Scripts that build scenes:
___
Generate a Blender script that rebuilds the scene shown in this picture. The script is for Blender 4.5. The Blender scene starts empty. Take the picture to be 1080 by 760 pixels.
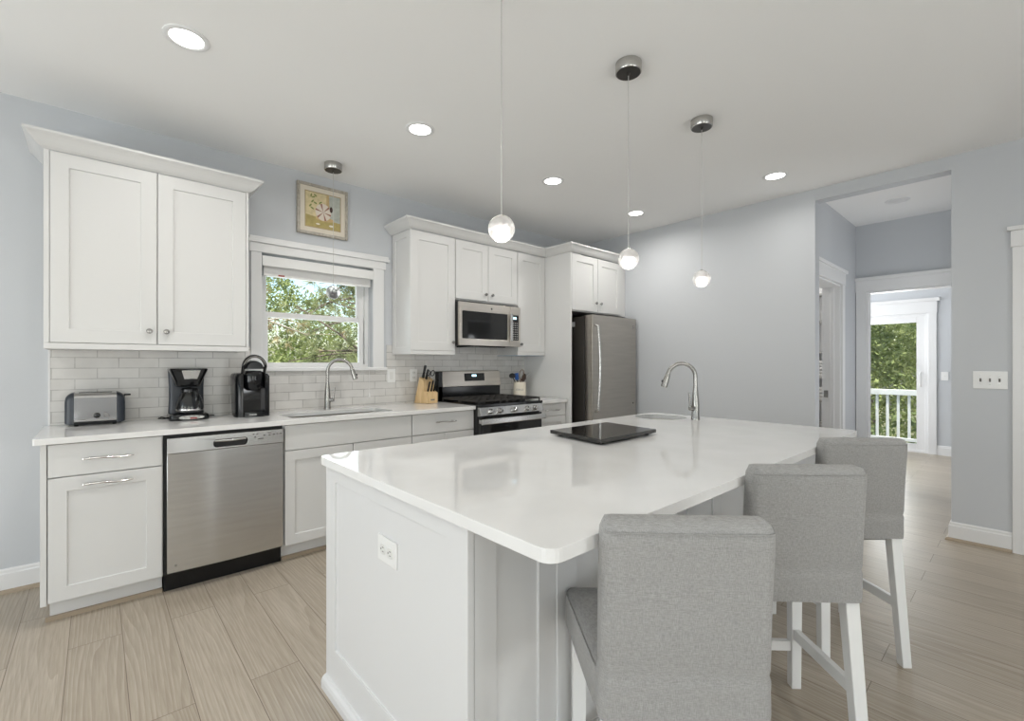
import bpy, bmesh, math, random
from mathutils import Vector, Matrix
from mathutils.geometry import tessellate_polygon
PI = math.pi
random.seed(7)
S = bpy.context.scene
COL = S.collection

# ------------------------------------------------------------------ camera, world, sun, daylight, exposure
YAW = math.radians(41.94)
FX, FY = math.sin(YAW), math.cos(YAW)
RX, RY = math.cos(YAW), -math.sin(YAW)
cam = bpy.data.cameras.new('camera')
cam.sensor_width = 36.0
cam.lens = 488.3 / 1080 * 36
cam.shift_y = 3.25 / 1080
cam.clip_start = 0.02
co = bpy.data.objects.new('camera', cam)
COL.objects.link(co)
co.location = (0, 0, 1.2756)
co.rotation_euler = (PI / 2, 0, -YAW)
S.camera = co

S.view_settings.view_transform = 'Standard'
S.view_settings.look = 'None'
S.view_settings.gamma = 1.0
S.view_settings.use_curve_mapping = False
S.view_settings.exposure = -0.05
S.cycles.max_bounces = 9
S.cycles.diffuse_bounces = 6
S.cycles.glossy_bounces = 5
S.cycles.transmission_bounces = 8
S.cycles.transparent_max_bounces = 10
S.cycles.caustics_reflective = False
S.cycles.caustics_refractive = False
S.cycles.use_denoising = True
S.cycles.sample_clamp_indirect = 6.0

world = bpy.data.worlds.new('sky')
S.world = world
world.use_nodes = True
nt = world.node_tree
sky = nt.nodes.new('ShaderNodeTexSky')
sky.sky_type = 'NISHITA'
sky.sun_disc = False
sky.sun_elevation = math.radians(48)
sky.sun_rotation = math.radians(200)
sky.air_density = 1.2
sky.dust_density = 2.0
bg = nt.nodes['Background']
nt.links.new(sky.outputs[0], bg.inputs[0])
bg.inputs[1].default_value = 0.30

def lamp(name, kind, loc, rot, energy, color=(1, 1, 1), **kw):
    l = bpy.data.lights.new(name, kind)
    l.energy = energy
    l.color = color
    for k, v in kw.items():
        setattr(l, k, v)
    o = bpy.data.objects.new(name, l)
    COL.objects.link(o)
    o.location = loc
    o.rotation_euler = rot
    return o

# sun on the trees; the ceiling slab, widened past the walls, keeps it out of the room
lamp('sun', 'SUN', (0, 0, 30), (math.radians(24), 0, math.radians(-25)), 8.5, (1, 0.95, 0.86), angle=0.01)
# daylight entering by the room's other windows (behind and beside the camera), lamps tilted up to brighten the ceiling
DAY = (0.95, 0.975, 1.0)
UP = math.radians(42)
lamp('daylight_west_a', 'AREA', (-3.40, 2.2, 1.2), (0, -PI / 2 - UP, 0), 63, DAY, shape='RECTANGLE', size=2.0, size_y=1.6)
lamp('daylight_west_b', 'AREA', (-3.40, 0.0, 1.1), (0, -PI / 2 - UP, 0), 70, DAY, shape='RECTANGLE', size=2.2, size_y=1.9)
lamp('daylight_south_a', 'AREA', (-1.6, -3.82, 1.1), (PI / 2 + UP, 0, 0), 70, DAY, shape='RECTANGLE', size=2.5, size_y=2.3)
lamp('daylight_south_b', 'AREA', (1.75, -3.82, 1.1), (PI / 2 + UP, 0, 0), 62, DAY, shape='RECTANGLE', size=1.2, size_y=2.3)
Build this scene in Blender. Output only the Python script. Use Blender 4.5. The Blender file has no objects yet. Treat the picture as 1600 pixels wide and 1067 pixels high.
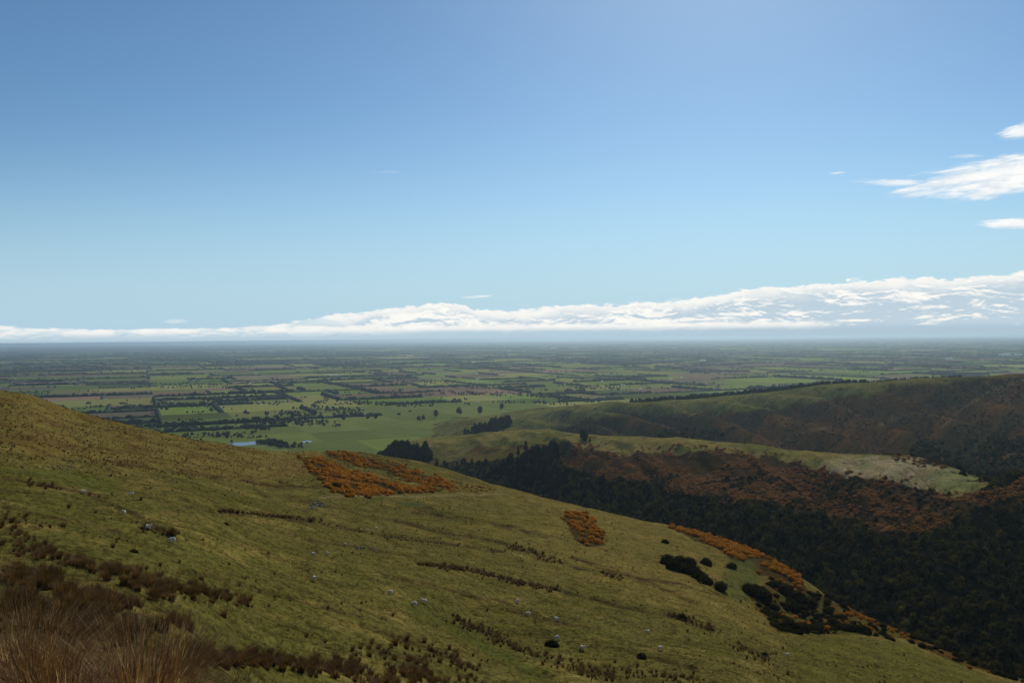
import bpy, math, random
import numpy as np
from mathutils import Vector, Matrix, Quaternion
R = math.radians
random.seed(7); RNG = np.random.default_rng(7)
C = bpy.context.scene.collection
S = bpy.context.scene

# ------------------------------------------------------------------ camera, world, sun, exposure
F = 1305.0                       # focal length in photograph pixels (1600 wide)
PLAIN = -250.0                   # the plain lies 250 m below the eye
cam = bpy.data.objects.new('camera', bpy.data.cameras.new('camera'))
cam.data.sensor_width = 36; cam.data.lens = F / 1600 * 36
cam.data.clip_start = 0.1; cam.data.clip_end = 400000
cam.rotation_mode = 'QUATERNION'
cam.rotation_quaternion = (Quaternion((1, 0, 0), R(90) - 0.0034) @ Quaternion((0, 0, 1), -0.0100))
C.objects.link(cam); S.camera = cam
S.view_settings.view_transform = 'Standard'; S.view_settings.look = 'None'
S.view_settings.gamma = 1; S.view_settings.use_curve_mapping = False
S.view_settings.exposure = -0.35

SUN_EL, SUN_AZ = 36.0, 15.0      # ahead and a little to the right
sv = Vector((math.sin(R(SUN_AZ)) * math.cos(R(SUN_EL)), math.cos(R(SUN_AZ)) * math.cos(R(SUN_EL)), math.sin(R(SUN_EL))))
sun = bpy.data.objects.new('sun', bpy.data.lights.new('sun', 'SUN'))
sun.data.energy = 3.5; sun.data.angle = R(0.5); sun.data.color = (1, .92, .78)
sun.rotation_mode = 'QUATERNION'; sun.rotation_quaternion = (-sv).to_track_quat('-Z', 'Y'); C.objects.link(sun)

class NT:
    """small helper to write node maths"""
    def __init__(s, tree): s.t = tree; s.n = tree.nodes; s.l = tree.links
    def put(s, sock, v):
        if isinstance(v, bpy.types.NodeSocket): s.l.new(v, sock)
        elif v is not None:
            if hasattr(sock.default_value, '__len__') and not hasattr(v, '__len__'): v = [v] * len(sock.default_value)
            if hasattr(sock.default_value, '__len__') and len(sock.default_value) == 4 and len(v) == 3: v = tuple(v) + (1,)
            sock.default_value = v
    def m(s, op, a, b=None, c=None):
        n = s.n.new('ShaderNodeMath'); n.operation = op
        for i, v in enumerate((a, b, c)):
            if v is not None: s.put(n.inputs[i], v)
        return n.outputs[0]
    def add(s, a, b): return s.m('ADD', a, b)
    def sub(s, a, b): return s.m('SUBTRACT', a, b)
    def mul(s, a, b): return s.m('MULTIPLY', a, b)
    def mx(s, a, b): return s.m('MAXIMUM', a, b)
    def mn(s, a, b): return s.m('MINIMUM', a, b)
    def ss(s, x, a, b, lo=0., hi=1.):
        n = s.n.new('ShaderNodeMapRange'); n.interpolation_type = 'SMOOTHSTEP'
        s.put(n.inputs[0], x); s.put(n.inputs[1], a); s.put(n.inputs[2], b); s.put(n.inputs[3], lo); s.put(n.inputs[4], hi)
        return n.outputs[0]
    def xyz(s, x, y, z=0.):
        n = s.n.new('ShaderNodeCombineXYZ'); s.put(n.inputs[0], x); s.put(n.inputs[1], y); s.put(n.inputs[2], z); return n.outputs[0]
    def noise(s, vec, scale, detail=4., rough=.55, dist=0., col=False):
        n = s.n.new('ShaderNodeTexNoise'); s.put(n.inputs['Vector'], vec); s.put(n.inputs['Scale'], scale)
        s.put(n.inputs['Detail'], detail); s.put(n.inputs['Roughness'], rough); s.put(n.inputs['Distortion'], dist)
        return n.outputs['Color' if col else 0]
    def mix(s, f, a, b, mode='MIX'):
        n = s.n.new('ShaderNodeMix'); n.data_type = 'RGBA'; n.blend_type = mode
        s.put(n.inputs[0], f); s.put(n.inputs[6], a); s.put(n.inputs[7], b); return n.outputs[2]
    def ramp(s, x, pts):
        n = s.n.new('ShaderNodeFloatCurve'); c = n.mapping.curves[0]
        for i, (px, py) in enumerate(pts):
            if i < 2: c.points[i].location = (px, py)
            else: c.points.new(px, py)
        for p in c.points: p.handle_type = 'AUTO_CLAMPED'
        n.mapping.update(); s.put(n.inputs['Value'], x); return n.outputs[0]

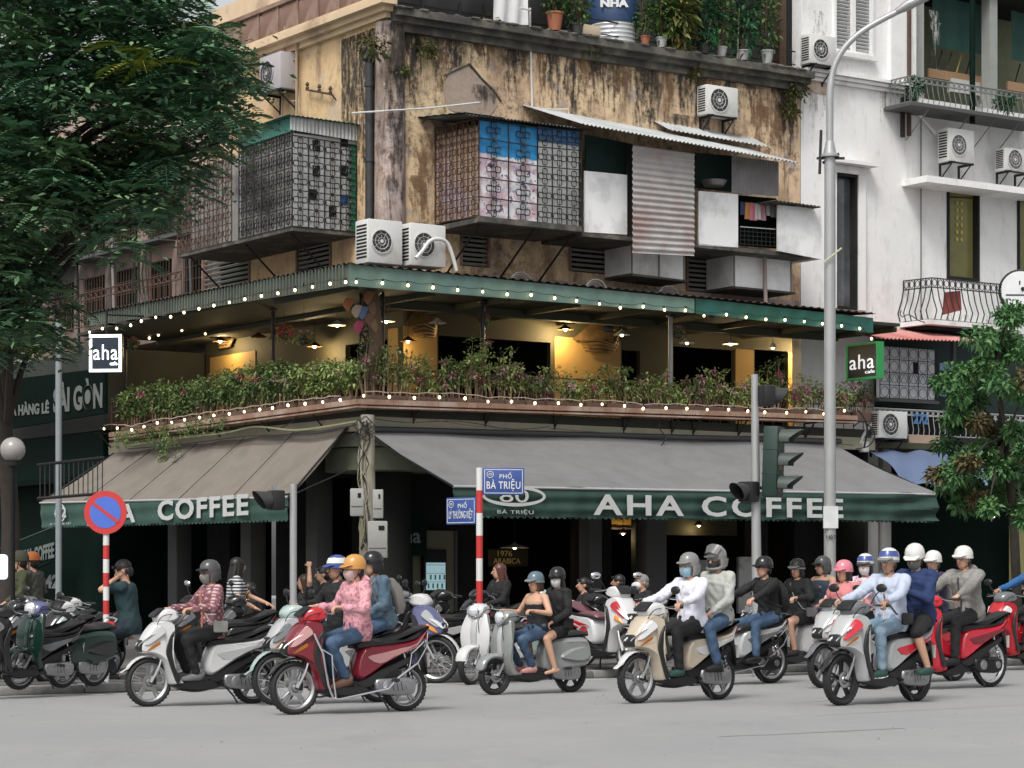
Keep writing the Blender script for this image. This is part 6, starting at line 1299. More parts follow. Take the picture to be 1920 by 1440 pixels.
p = onS(84, 1103, -.5); text_part('house_number', sb, '42', p, (0, -1, 0), (0, 0, 1), .3, mat('grey_digits', (.28, .30, .29), .7), bold=.012, sx=(.75, .30))
ss = thing('name_board', 'dark board with large pale letters SÀI GÒN below the lit square sign', 'sign', onS(100, 790, -.7), FB)
a, b, c, d = onS(-20, 810, -.7), onS(196, 775, -.7), onS(196, 690, -.7), onS(-20, 716, -.7); m = M(); m.slab([a, b, c, d], (.08, 0, 0), DARK); m.obj('board', ss)
p, q = onS(100, 775, -.72), onS(192, 765, -.72); LG = mat('stone_grey_letters', (.12, .13, .12), .7); text_part('lettering', ss, 'SÀI GÒN', p, q - p, (0, 0, 1), .4, LG, bold=.015, sx=((q - p).length, .66)); p, q = onS(2, 782, -.72), onS(92, 775, -.72); text_part('small_lettering', ss, 'NHÀ HÀNG LÊ', p, q - p, (0, 0, 1), .2, LG, bold=.008, sx=((q - p).length, .30))
# clutter on the left upper storey behind the tree: windows, shutters, rails, pipes
cy0 = yl_end; lm_ = mat('dim_pink_wall', (.24, .17, .14), .9, var=.4, scale=2, col2=(.06, .055, .05), f2=.5)
nbl = thing('old_side_house', 'dim weathered house with barred windows seen between the tree and the tin canopy', 'house', (1.45, cy0 + 3, ZF), FB)
m = M(); m.box(1.42, 1.49, cy0 + .05, cy0 + 9.5, ZF + .05, Z1T - 2.6, lm_); m.obj('wall', nbl)
for k in range(5):
    y = cy0 + .6 + k * 1.7
    for z in (ZF + .7, ZF + 2.4):
        m = M(); m.box(1.39, 1.415, y, y + 1.0, z, z + 1.1, DARK); w = m.obj('window', nbl)
        m = M()
        for j in range(8): m.rod((1.36, y + j / 7, z), (1.36, y + j / 7, z + 1.1), .012, IRONW, 4)
        for j in range(5): m.rod((1.36, y, z + j * .27), (1.36, y + 1, z + j * .27), .010, IRONW, 4)
        m.obj('window_bars', w)
    m = M(); m.box(1.0, 1.4, y - .2, y + 1.3, ZF + 2.15, ZF + 2.22, CHAR2); m.obj('ledge', nbl)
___
**Work to be completed:** Starting at the first line of the entries, restate word for word everything through the line that holds "COL = S.collection", both ends included, but omit any pictures.

**Exercise response:**
Generate a Blender script that rebuilds the scene shown in this picture. The script is for Blender 4.5. The Blender scene starts empty. Take the picture to be 1080 by 760 pixels.
import bpy, bmesh, math, random
from mathutils import Vector, Matrix
from mathutils.geometry import tessellate_polygon
PI = math.pi
random.seed(7)
S = bpy.context.scene
COL = S.collection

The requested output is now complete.